## Problem to solve
Take the lines from the head of the listing through the one bearing "door', 'board', 'lengthwise truss braces')" and copy them exactly, leaving every picture out.

## Given information
==========
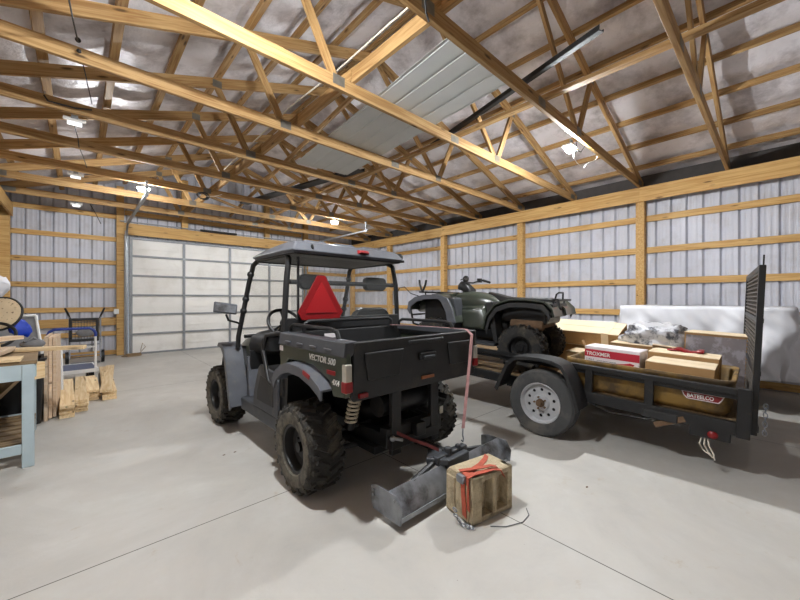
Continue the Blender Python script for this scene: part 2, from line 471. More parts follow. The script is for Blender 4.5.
# braces on the bottom chords
for nm, p0, p1, w, h, lb in (
    ('brace_board', (2.12,YF,3.775), (2.12,YB,3.775), .045, .14, 'long lengthwise brace board with the white cable, lying over the bottom chords'),
    ('brace_board', (3.92,YF,3.745), (3.92,YB,3.745), .088, .045, 'long lengthwise brace board beside the dull metal sheets overhead')):
    tag(beam(nm, p0, p1, w, h, M['pine']), lb, 'board', 'lengthwise truss braces')
tag(beam('brace_board', (3.36,4.6,4.85), (3.36,YB-.3,3.95), .04, .09, M['pine']), 'sloping brace board running down under the ridge', 'board', 'lengthwise truss braces')
tag(beam('brace_board', (5.2,YB-.2,3.87), (1.6,YB-2.9,3.87), .09, .04, M['pine']), 'diagonal brace board on the chords near the overhead door', 'board', 'lengthwise truss braces')

# ------------------------------------------------------------------ overhead door
def overhead_door():
    d = thing('door_1', 'white sectional overhead door with grey rails', 'door', (DX0, YB-.08, 0)); struct(d)
    W = DX1-DX0; S = 6; H = DZ/S
    for k in range(S):
        z0 = k*H
        mb = MB().box((W/2,0.03,z0+H/2), (W, .045, H-.008))
        for j in range(4):       # stamped inset lines
            x0 = W*j/4+.06; x1 = W*(j+1)/4-.06
        mb.build('door_panel', M['doorwhite'], d, .004)
        MB().box((W/2,-.012,z0+.02), (W, .05, .05)).build('rail', M['doorrail'], d, .004)
        MB().box((W/2,-.006,z0+H*.42+.0), (W, .012, .012)).build('crease', M['doorwhite'], d)
    MB().box((W/2,-.012,DZ-.03), (W, .05, .06)).build('rail', M['doorrail'], d, .004)
    for j in range(5):
        MB().box((min(max(W*j/4,.03),W-.03),-.016,DZ/2), (.06, .03, DZ)).build('stile', M['doorrail'], d, .003)
    for j in range(1, 4):
        for k in range(1, S):
            MB().box((W*j/4,-.04,k*H), (.05,.02,.1)).build('hinge', M['galv'], d, .003)
    return d
overhead_door()
for sg, X, lb in ((1, DX0-.06, 'galvanized track of the overhead door on the workbench side'), (-1, DX1+.06, 'galvanized track of the overhead door on the trailer side')):
    t = thing('door_track', lb, 'track', (X, YB-.16, 0), group='overhead door tracks')
    MB().box((0,.03,1.5), (.035,.06,3.0)).build('upright_track', M['galv'], t, .004)
    R = .36; pts = [(0, .03-R*(1-math.cos(a)), 3.0+R*math.sin(a)) for a in [PI/2*i/8 for i in range(9)]]
    MB().tube(pts, .024, 8).build('curved_track', M['galv'], t)
    MB().box((0,-.33-1.6,3.36), (.05,3.3,.045)).build('level_track', M['galv'], t, .004)
    MB().box((0,-3.5,3.46), (.04,.04,.3)).build('hanger', M['galv'], t)
    MB().box((-sg*.03,.04,1.6), (.012,.09,3.2)).build('track_angle', M['galv'], t)
o = MB().cyl((DX0-.2, YB-.13, 3.44), (DX1+.2, YB-.13, 3.44), .016).build('torsion_shaft', M['galv']); tag(o, 'thin steel torsion shaft above the overhead door', 'shaft')
MB().cyl((2.6,YB-.13,3.44), (3.6,YB-.13,3.44), .032).build('torsion_spring', M['blacksteel'], o)

# ------------------------------------------------------------------ lamps
LED = 600
M['led'].node_tree.nodes['Principled BSDF'].inputs['Emission Strength'].default_value = LED
M['leddim'] = emis('leddim', (.95,.98,1.0), .25)
M['ledback'] = emis('ledback', (.94,.975,1.0), 340)
M['ledfar'] = emis('ledfar', (.94,.975,1.0), 15)
def lamp(X, Y, label, lens='led', tilt=0, z=3.50, rz=0):
    t = thing('led_work_light', label, 'lamp', (X, Y, z), (tilt,0,rz), 'work lights hanging under the trusses')
    MB().box((0,0,.03), (.20,.13,.03)).build('housing', M['white'], t, .006)
    MB().box((0,0,-.01), (.13,.075,.05)).build('lens', M[lens], t, .004)
    MB().box((0,-.02,.075), (.06,.02,.09)).build('bracket', M['galv'], t)
    return t
lamp(.88, TY[5]+.13, 'lit work light under the truss above the utility vehicle')
lamp(4.94, TY[5]+.13, 'lit work light under the truss above the trailer')
lamp(.90, TY[10]+.13, 'lit work light toward the overhead door, on the workbench side', 'ledback')
lamp(5.05, TY[10]+.13, 'lit work light toward the overhead door, behind the utility vehicle roof', 'ledback')
lamp(.88, TY[1]+.13, 'lit work light behind the viewpoint on the workbench side', 'ledfar')
lamp(4.94, TY[1]+.13, 'lit work light behind the viewpoint on the trailer side', 'ledfar')
for i, k in enumerate((6, 8, 10, 12)):
    Y = TY[k]
    lamp(-.03, Y+.13, ['white work light under the truss over the near end of the workbench', 'white tilted work light with a black cord over the workbench', 'white work light over the lumber piles', 'white work light next to the overhead-door wall'][i], 'leddim', tilt=math.radians(28), z=3.53)
# ------------------------------------------------------------------ wheels
def tire_mesh(R, W, rim, lugs=0, depth=.02, ang=28, n=48):
    mb = MB(); r = R-depth if lugs else R
    prof = [(rim,-W*.40),(rim*1.05,-W*.47),(r*.80,-W*.53),(r*.93,-W*.5),(r*.985,-W*.42),(r,-W*.3),(r,W*.3),(r*.985,W*.42),(r*.93,W*.5),(r*.80,W*.53),(rim*1.05,W*.47),(rim,W*.40)]
    mb.lathe(prof, 'x', (0,0,0), n)
    def lug(a, x, rad, dims, tw):
        R1 = Matrix.Rotation(a, 3, 'X') @ Matrix.Rotation(tw, 3, 'Z')
        hx, hy, hz = dims[0]/2, dims[1]/2, dims[2]/2
        c = Matrix.Rotation(a, 3, 'X') @ V((x, 0, rad))
        vs = [mb.bm.verts.new(c + R1 @ V((sx*hx*(1 if sz < 0 else .86), sy*hy*(1 if sz < 0 else .72), sz*hz))) for sz in (-1,1) for sx, sy in ((-1,-1),(1,-1),(1,1),(-1,1))]
        for f in ((3,2,1,0),(4,5,6,7),(0,1,5,4),(1,2,6,5),(2,3,7,6),(3,0,4,7)): mb.face([vs[i] for i in f])
    for i in range(lugs):
        for sd in (-1, 1):
            a = 2*PI*(i + (.5 if sd > 0 else 0))/lugs
            lug(a, sd*W*.22, r+depth*.3, (W*.46, R*.10, depth*1.4), sd*math.radians(ang))
            lug(a+.5*2*PI/lugs, sd*W*.40, r*.985, (W*.17, R*.11, depth*1.6), sd*math.radians(8))
            lug(a+.35*2*PI/lugs, sd*W*.50, r*.90, (W*.07, R*.075, R*.11), 0)
    return mb
def holed_disc(mb, r0, r1, hr, n, x, th, m=16):
    """ring of a wheel with n real round holes"""
    rc = (r0+r1)/2
    for k in range(n):
        a0, a1 = 2*PI*k/n, 2*PI*(k+1)/n; am = (a0+a1)/2
        F, B = [], []
        for sx, lst in ((x, F), (x+th, B)):
            outer, hole = [], []
            for i in range(m):
                t = 2*PI*i/m
                hole.append((sx, math.cos(am)*rc + math.cos(am+t)*hr, math.sin(am)*rc + math.sin(am+t)*hr))
                ct, st = math.cos(t), math.sin(t)
                q = max(abs(ct), abs(st)); u, w = ct/q, st/q
                rr = rc + (r1-r0)/2*u; aa = am + (a1-a0)/2*w
                outer.append((sx, rr*math.cos(aa), rr*math.sin(aa)))
            lst.append([mb.bm.verts.new(p) for p in outer]); lst.append([mb.bm.verts.new(p) for p in hole])
        for i in range(m):
            j = (i+1) % m
            mb.face([F[0][i], F[0][j], F[1][j], F[1][i]]); mb.face([B[0][i], B[0][j], B[1][j], B[1][i]])
            mb.face([F[1][i], F[1][j], B[1][j], B[1][i]])
    return mb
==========
## Result
Continue the Blender Python script for this scene: part 2, from line 471. More parts follow. The script is for Blender 4.5.
# braces on the bottom chords
for nm, p0, p1, w, h, lb in (
    ('brace_board', (2.12,YF,3.775), (2.12,YB,3.775), .045, .14, 'long lengthwise brace board with the white cable, lying over the bottom chords'),
    ('brace_board', (3.92,YF,3.745), (3.92,YB,3.745), .088, .045, 'long lengthwise brace board beside the dull metal sheets overhead')):
    tag(beam(nm, p0, p1, w, h, M['pine']), lb, 'board', 'lengthwise truss braces')
tag(beam('brace_board', (3.36,4.6,4.85), (3.36,YB-.3,3.95), .04, .09, M['pine']), 'sloping brace board running down under the ridge', 'board', 'lengthwise truss braces')
tag(beam('brace_board', (5.2,YB-.2,3.87), (1.6,YB-2.9,3.87), .09, .04, M['pine']), 'diagonal brace board on the chords near the overhead door', 'board', 'lengthwise truss braces')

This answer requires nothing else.